Ringo laments how useless Blondie is at sewing too because she just uses magic to change. Blondie takes that as a good idea but Ringo shoots it down. Karin wants to be taught how to thread a needle. The hamster suggests doing it naked since they won't get the clothes done in time. We notice Lillian and Wet Towel are gone. Cut over elsewhere, Towelly is begging to be taught to be a better tailor than Ringo. No sleep for Lillian again tonight.

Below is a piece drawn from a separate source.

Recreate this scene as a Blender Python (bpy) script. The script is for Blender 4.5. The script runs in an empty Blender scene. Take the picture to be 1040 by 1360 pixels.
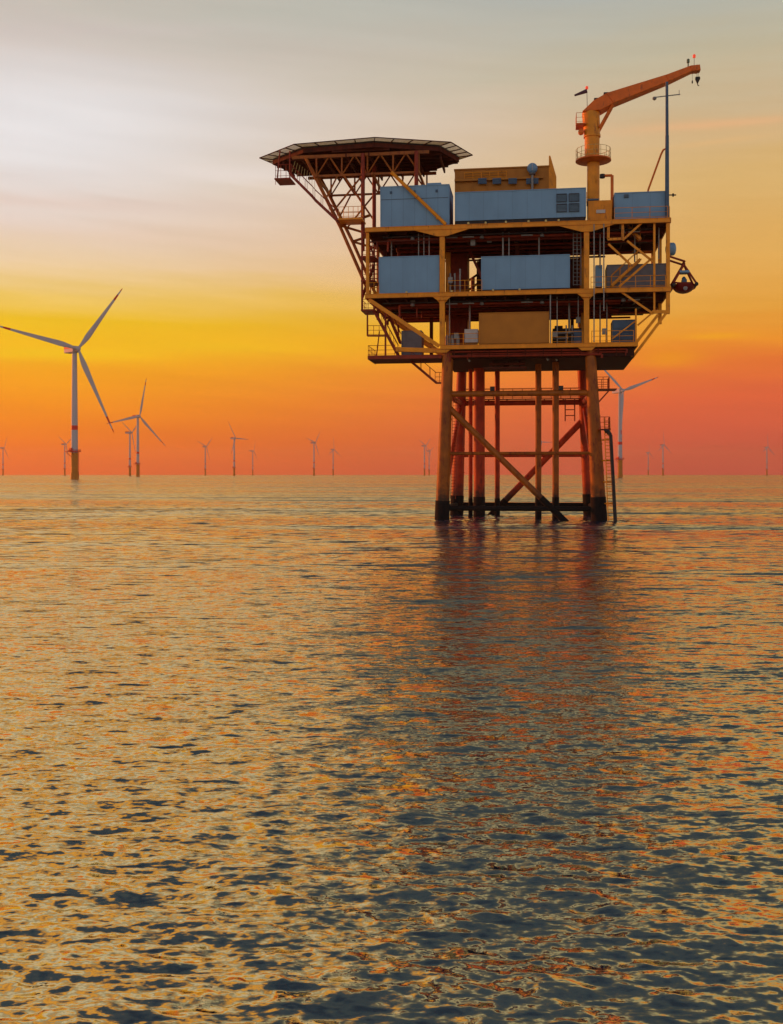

Day before the festival, Blondie's exhausted. Karin's asleep with her eyes open. Wet Towel has finished her costume and is ready to confront Ringo. She demands to know which of hers or Ringo's is better. We admit Wet Towel's is, but it's because Ringo had to make Kururu and Karin's too and didn't have time to do all the decorations she wanted. The question then turns to making the food. Everyone looks to Ringo. The peanut gallery gets mad when they're not even asked if they can help or not.

 

…But they're useless. Wet Towel says it's her turn, but all she can make are cheap peasant meals like putting ketchup on rice. Kururu is all for that. Nobody else is. Luckily, a little girl wanders in. It's Ichigo, Ringo's sister. She brought a gigantic chunk of ice for the penguin. Ringo freaks out about her being here, forgetting that it's not a school day and worrying that she got molested because she came by herself. Unlike Ringo, she's very polite and extremely nasally.

 

They all freak out over her calling them 'onee-chan'. Wet Towel is feeling left out, so we tell her to shove it. Blondie commits a faux pas by asking why she's dressed like that, so Wet Towel hits her and calls her stupid. Ichigo explains it's shrine maiden clothes. Blondie has no idea what that is. Upon explaining that Ichigo's a shrine maiden at a shrine, and does chores, Blondie for some reason declares she wants to be one too. Ringo rattles off all the crap shrine maidens have to do and how she wants nothing to do with it anymore… but it's perfect for Ichigo.

 

Blondie still wants to be one. Wet Towel mumbles that non-virgins disallowed. Karin says she wouldn't be able to be one anyway, but Blondie demands to be allowed to try. Ichigo plays truce-maker by whipping out apple candy and shoving it in everyone's craws. We're entranced by the sloppy blowjob noises they're making while sucking and licking on the candy and the way they're making themselves sticky messes, except that the penguin is crunching its ice and ruining the mood. Still getting a boner though, which we have to hide from Blondie. Ichigo brought cream puffs too. Wet Towel has never eaten puffs more expensive than 100 yen (~a dollar) before. We think to ourself how unlike her Ringo is and imagine if she was as demure and graceful, making the boner worse and choking on our cream puff. The conversation eventually turns to what we were doing and we explain our lack of food making skills. Ichigo offers to help us make cream puffs, and this is a good cutting off point to this insipid nothingness of a chapter.

Posted in Princess Witches | 2 Comments »

2 Shouts From the Peanut Gallery

  • Mazyrian says:

    By the way, Ichigo was one of the heroines of Patissier na Nyanko (maybe added in the all ages version?), a previous game of the same staff

    Aroduc says:

    I can only assume she was just as vestigial there.